### [YOUR OBJECTIVE]
Copy each line that holds "scene".

### [ENTRIES SHOWN]
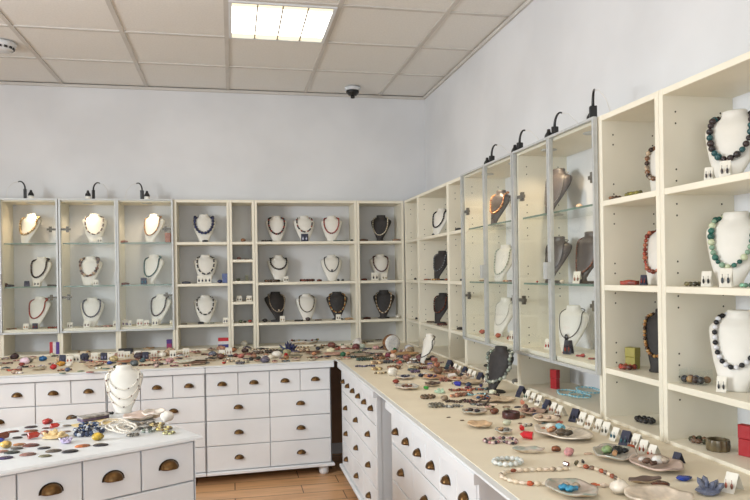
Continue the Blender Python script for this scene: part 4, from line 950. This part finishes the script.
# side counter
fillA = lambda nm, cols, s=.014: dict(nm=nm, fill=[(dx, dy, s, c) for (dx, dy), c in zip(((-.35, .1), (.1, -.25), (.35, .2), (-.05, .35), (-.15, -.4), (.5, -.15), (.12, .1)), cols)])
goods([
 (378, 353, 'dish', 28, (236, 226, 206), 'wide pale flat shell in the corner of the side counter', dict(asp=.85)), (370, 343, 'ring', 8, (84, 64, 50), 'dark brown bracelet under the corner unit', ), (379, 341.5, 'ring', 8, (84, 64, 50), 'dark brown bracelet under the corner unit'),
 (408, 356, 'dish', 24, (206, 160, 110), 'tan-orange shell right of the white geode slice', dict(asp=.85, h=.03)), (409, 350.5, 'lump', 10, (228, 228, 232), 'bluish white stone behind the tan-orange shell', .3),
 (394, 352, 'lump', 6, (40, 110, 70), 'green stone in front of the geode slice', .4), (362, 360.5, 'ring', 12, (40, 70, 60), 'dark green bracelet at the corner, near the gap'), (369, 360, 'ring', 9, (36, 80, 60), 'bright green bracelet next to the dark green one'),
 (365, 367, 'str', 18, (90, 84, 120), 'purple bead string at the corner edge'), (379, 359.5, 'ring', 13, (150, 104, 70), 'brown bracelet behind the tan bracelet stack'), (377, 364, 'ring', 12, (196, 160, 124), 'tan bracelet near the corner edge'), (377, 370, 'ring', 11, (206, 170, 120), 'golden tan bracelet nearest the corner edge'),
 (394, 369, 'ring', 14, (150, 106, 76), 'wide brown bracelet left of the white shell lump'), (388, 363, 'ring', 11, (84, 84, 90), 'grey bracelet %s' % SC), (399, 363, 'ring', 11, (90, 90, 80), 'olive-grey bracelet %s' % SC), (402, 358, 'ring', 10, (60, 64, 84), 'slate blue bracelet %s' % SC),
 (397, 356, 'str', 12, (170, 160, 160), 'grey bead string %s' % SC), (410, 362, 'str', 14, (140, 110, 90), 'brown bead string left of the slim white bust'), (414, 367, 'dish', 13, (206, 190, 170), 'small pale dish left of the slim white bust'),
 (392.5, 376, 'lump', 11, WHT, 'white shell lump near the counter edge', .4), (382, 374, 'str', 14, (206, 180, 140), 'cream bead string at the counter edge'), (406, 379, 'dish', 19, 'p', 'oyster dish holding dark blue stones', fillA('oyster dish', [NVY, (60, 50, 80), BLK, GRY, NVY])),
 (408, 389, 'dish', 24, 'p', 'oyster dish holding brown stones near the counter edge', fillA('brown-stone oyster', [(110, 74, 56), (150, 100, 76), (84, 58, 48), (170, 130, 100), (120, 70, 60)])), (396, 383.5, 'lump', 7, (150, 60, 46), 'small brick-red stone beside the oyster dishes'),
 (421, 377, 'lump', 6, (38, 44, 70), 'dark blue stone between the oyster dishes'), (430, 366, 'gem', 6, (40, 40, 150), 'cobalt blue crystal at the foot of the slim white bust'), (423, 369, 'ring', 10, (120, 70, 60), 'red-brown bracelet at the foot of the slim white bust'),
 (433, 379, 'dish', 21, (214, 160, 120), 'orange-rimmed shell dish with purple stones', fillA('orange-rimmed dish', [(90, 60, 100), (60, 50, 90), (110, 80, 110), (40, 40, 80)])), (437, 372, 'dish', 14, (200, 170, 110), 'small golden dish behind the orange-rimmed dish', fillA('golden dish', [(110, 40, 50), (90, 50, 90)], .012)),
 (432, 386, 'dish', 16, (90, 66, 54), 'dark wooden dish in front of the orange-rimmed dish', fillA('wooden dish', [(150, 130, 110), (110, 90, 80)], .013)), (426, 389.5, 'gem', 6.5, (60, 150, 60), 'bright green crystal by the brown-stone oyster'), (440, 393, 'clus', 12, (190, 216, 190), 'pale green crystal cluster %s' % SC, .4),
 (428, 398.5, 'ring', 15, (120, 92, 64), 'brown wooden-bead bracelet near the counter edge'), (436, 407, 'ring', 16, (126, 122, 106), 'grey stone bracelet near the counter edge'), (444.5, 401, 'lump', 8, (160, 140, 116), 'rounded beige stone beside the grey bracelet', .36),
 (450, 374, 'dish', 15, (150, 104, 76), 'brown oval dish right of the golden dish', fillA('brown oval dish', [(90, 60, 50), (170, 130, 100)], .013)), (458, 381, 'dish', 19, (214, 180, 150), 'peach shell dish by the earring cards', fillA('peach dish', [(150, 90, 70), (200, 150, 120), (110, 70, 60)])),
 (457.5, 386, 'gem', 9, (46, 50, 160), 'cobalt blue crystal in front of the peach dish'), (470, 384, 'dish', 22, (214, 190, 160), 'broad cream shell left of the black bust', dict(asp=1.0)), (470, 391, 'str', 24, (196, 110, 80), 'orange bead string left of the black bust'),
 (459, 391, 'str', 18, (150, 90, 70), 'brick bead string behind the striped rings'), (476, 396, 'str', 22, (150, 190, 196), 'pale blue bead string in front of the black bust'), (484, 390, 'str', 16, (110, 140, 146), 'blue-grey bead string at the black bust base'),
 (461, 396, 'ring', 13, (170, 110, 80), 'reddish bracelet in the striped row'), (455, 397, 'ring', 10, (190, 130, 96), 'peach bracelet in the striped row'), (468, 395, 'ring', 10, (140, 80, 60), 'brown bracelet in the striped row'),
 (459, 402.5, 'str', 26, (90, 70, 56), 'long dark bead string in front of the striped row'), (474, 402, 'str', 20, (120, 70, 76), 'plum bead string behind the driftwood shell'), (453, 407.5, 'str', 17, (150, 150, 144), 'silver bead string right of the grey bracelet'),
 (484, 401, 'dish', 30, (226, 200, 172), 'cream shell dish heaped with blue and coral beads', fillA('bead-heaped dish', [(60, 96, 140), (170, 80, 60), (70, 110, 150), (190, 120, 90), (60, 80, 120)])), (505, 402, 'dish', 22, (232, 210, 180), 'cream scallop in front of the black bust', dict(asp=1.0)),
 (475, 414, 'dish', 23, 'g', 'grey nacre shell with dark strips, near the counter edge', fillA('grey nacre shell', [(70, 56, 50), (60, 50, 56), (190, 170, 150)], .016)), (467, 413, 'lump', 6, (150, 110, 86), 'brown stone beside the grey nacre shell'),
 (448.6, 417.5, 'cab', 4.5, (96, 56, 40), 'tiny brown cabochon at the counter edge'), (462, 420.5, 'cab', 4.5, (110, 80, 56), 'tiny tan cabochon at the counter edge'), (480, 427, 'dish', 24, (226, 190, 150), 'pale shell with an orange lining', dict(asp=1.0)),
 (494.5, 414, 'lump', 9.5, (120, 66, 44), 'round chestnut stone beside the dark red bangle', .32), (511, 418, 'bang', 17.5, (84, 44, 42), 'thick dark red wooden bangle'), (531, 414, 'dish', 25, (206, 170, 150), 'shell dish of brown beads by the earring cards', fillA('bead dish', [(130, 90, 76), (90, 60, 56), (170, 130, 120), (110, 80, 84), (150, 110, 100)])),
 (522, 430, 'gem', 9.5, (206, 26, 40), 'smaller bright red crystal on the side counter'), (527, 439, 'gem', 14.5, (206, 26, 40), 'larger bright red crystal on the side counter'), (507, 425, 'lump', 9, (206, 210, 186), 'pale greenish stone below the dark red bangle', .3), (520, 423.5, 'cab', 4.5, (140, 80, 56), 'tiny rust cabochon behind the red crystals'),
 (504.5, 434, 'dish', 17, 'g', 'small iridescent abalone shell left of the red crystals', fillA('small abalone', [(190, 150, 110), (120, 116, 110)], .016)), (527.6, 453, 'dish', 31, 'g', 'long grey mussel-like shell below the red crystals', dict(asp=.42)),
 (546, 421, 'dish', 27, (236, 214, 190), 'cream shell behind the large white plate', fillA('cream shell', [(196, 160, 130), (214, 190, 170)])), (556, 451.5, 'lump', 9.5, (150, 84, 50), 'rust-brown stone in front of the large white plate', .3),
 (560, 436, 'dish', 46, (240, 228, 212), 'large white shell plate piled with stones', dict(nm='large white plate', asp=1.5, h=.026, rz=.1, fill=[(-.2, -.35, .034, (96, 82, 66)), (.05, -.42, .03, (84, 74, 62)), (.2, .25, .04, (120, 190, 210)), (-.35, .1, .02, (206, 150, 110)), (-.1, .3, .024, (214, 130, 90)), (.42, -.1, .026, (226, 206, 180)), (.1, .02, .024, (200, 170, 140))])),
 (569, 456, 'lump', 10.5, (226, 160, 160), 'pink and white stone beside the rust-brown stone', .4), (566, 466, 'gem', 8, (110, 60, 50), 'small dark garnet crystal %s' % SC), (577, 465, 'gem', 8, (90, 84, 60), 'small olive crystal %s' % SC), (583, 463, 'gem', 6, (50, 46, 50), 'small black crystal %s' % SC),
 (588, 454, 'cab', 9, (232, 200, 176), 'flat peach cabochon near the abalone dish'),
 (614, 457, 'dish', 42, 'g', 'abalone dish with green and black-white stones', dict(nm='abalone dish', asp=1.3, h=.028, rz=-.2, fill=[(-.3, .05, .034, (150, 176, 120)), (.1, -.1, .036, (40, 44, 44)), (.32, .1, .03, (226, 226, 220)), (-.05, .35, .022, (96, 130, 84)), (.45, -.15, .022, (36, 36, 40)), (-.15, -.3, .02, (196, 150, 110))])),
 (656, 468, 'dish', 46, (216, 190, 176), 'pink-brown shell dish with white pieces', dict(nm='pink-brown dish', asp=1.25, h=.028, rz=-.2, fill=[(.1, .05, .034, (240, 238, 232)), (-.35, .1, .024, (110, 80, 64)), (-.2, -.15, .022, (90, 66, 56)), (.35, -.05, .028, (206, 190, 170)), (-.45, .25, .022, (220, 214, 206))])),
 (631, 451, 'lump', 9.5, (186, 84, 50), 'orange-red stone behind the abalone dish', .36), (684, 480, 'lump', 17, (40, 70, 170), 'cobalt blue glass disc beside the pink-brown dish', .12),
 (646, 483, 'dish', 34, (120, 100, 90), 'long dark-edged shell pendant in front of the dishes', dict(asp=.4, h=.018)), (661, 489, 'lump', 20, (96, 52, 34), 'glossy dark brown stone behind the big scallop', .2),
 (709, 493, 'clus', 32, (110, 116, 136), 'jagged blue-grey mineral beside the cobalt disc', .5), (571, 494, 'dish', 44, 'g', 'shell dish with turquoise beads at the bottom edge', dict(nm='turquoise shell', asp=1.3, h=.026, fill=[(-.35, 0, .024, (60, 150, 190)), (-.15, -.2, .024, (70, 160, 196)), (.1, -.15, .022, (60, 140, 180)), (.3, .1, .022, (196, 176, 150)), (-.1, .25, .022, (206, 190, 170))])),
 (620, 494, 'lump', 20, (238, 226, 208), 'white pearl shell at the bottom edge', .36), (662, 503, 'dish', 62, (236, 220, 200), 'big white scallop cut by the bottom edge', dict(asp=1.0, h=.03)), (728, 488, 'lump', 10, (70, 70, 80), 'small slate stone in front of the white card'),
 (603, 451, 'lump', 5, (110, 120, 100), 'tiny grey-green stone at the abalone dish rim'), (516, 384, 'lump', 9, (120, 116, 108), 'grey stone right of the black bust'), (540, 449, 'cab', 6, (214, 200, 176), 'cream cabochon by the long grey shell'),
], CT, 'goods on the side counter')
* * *
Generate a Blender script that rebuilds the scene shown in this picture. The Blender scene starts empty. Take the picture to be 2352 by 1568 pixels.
...
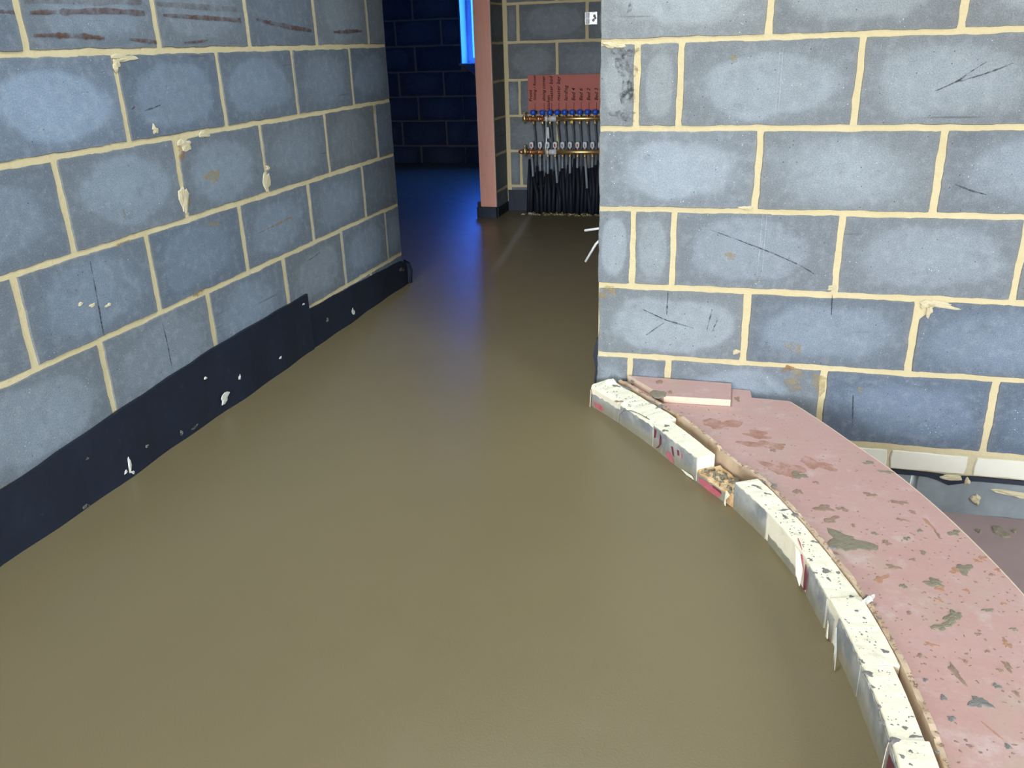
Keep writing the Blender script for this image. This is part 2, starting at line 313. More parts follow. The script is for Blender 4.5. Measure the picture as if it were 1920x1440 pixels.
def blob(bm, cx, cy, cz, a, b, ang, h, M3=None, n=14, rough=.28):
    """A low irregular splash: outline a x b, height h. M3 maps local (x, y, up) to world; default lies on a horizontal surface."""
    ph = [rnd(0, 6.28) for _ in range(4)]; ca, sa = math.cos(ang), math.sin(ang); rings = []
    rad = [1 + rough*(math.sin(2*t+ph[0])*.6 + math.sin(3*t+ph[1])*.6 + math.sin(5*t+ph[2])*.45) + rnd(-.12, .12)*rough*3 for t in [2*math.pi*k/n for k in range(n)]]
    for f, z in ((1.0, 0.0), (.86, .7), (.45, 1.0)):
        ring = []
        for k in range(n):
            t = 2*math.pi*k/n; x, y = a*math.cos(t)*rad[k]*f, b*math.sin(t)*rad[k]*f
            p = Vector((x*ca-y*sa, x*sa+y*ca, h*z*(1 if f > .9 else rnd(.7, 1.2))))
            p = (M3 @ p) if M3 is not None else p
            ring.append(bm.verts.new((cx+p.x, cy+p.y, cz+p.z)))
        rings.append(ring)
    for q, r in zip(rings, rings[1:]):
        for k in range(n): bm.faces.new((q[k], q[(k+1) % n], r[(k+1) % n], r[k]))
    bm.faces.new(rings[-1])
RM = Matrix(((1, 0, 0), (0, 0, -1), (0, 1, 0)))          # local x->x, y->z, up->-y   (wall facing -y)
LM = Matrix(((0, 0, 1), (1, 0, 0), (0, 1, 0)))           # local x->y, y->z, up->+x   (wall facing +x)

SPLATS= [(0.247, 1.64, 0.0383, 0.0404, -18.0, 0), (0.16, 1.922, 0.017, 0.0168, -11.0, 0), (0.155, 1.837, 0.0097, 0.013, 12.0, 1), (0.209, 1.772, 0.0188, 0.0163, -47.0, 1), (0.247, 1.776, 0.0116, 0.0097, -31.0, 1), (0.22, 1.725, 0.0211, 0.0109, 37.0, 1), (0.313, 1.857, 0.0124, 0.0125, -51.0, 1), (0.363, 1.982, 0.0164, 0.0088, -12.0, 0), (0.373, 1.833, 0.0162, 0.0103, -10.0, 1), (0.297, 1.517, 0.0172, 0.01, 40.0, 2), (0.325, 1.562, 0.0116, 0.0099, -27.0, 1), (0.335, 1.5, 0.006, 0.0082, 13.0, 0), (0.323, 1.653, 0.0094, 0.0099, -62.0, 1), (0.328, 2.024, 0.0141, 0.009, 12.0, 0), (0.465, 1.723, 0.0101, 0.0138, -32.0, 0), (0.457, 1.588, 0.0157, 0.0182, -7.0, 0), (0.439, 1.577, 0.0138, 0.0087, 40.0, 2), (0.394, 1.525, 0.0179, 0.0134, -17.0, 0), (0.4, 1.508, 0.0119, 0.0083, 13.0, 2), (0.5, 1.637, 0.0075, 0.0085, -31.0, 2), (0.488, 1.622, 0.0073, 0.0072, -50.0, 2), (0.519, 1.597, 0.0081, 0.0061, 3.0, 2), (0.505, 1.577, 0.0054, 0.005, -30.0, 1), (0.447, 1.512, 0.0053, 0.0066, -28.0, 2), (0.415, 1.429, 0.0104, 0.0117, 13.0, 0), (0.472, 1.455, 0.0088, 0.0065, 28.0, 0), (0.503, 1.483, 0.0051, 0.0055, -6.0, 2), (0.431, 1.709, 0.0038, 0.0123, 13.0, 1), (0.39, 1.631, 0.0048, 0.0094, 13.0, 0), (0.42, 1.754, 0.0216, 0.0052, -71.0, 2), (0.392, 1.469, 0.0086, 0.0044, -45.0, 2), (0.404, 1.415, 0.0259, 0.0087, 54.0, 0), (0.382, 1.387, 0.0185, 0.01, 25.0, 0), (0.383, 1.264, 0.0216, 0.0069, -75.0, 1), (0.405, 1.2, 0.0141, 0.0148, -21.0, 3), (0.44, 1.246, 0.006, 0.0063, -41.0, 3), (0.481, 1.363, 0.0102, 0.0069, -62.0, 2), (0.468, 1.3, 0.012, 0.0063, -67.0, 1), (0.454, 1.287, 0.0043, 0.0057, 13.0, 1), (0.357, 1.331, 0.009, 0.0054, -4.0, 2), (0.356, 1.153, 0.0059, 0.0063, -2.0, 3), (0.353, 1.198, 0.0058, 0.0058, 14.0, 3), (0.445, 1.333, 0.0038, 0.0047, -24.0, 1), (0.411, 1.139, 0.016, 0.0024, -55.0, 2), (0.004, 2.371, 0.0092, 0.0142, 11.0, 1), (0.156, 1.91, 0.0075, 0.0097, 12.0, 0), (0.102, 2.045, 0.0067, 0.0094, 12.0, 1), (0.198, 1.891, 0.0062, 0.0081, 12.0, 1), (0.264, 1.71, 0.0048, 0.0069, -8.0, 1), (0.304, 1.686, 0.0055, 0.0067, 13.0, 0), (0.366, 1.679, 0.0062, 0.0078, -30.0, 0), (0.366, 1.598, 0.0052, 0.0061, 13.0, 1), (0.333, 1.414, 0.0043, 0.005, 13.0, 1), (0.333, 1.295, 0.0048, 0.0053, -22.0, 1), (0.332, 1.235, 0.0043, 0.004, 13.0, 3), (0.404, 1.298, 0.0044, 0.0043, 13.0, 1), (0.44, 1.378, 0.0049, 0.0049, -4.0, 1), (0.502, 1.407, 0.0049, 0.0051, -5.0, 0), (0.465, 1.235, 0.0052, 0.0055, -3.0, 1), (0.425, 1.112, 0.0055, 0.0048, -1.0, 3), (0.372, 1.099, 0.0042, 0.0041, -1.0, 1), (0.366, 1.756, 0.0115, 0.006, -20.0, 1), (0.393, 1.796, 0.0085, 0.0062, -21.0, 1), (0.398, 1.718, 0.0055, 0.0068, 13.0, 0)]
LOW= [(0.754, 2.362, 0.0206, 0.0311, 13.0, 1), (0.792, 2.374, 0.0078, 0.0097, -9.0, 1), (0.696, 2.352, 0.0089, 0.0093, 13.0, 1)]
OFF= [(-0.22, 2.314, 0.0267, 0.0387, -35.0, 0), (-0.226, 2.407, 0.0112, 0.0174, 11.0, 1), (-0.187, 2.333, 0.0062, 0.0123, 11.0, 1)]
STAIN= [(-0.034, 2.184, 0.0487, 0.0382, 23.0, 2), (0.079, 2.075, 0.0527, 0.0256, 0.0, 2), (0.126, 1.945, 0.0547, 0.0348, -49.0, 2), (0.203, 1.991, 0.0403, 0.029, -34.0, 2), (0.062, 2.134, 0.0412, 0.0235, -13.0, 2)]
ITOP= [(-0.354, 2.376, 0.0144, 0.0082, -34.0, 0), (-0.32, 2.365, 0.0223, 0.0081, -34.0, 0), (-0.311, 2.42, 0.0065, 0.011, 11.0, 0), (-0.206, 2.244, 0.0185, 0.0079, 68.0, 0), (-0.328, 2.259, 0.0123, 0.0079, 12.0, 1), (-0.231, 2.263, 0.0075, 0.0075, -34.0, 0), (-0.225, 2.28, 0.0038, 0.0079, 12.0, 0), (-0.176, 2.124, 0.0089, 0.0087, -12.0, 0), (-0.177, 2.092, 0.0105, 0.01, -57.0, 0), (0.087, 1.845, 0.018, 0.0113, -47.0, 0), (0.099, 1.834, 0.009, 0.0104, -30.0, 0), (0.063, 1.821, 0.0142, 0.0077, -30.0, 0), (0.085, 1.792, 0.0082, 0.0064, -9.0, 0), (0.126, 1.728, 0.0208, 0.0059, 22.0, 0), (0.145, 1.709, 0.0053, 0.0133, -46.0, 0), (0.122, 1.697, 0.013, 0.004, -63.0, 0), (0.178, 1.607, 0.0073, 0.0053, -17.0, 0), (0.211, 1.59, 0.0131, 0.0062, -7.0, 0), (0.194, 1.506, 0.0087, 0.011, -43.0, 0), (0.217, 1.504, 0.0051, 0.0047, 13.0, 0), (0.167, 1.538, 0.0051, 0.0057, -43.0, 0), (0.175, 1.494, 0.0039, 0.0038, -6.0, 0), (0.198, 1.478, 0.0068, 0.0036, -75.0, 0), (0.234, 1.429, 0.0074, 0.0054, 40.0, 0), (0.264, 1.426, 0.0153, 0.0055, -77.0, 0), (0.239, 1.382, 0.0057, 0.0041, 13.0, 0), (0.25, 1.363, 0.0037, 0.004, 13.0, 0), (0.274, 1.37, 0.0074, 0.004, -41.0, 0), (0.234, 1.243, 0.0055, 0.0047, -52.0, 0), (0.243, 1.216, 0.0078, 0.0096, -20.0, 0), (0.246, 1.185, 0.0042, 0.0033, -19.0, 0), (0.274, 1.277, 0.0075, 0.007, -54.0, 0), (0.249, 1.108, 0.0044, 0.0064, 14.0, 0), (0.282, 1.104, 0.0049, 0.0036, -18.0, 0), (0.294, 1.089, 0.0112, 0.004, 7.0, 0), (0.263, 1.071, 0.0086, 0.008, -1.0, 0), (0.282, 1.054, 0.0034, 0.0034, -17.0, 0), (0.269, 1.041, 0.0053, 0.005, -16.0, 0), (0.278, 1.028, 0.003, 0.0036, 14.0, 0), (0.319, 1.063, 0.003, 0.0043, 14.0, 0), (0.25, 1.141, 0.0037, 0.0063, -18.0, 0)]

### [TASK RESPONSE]
Continue the Blender Python script for this scene: part 4, from line 950. This part finishes the script.
Generate a Blender script that rebuilds the scene shown in this picture. The Blender scene starts empty. Take the picture to be 2352 by 1568 pixels.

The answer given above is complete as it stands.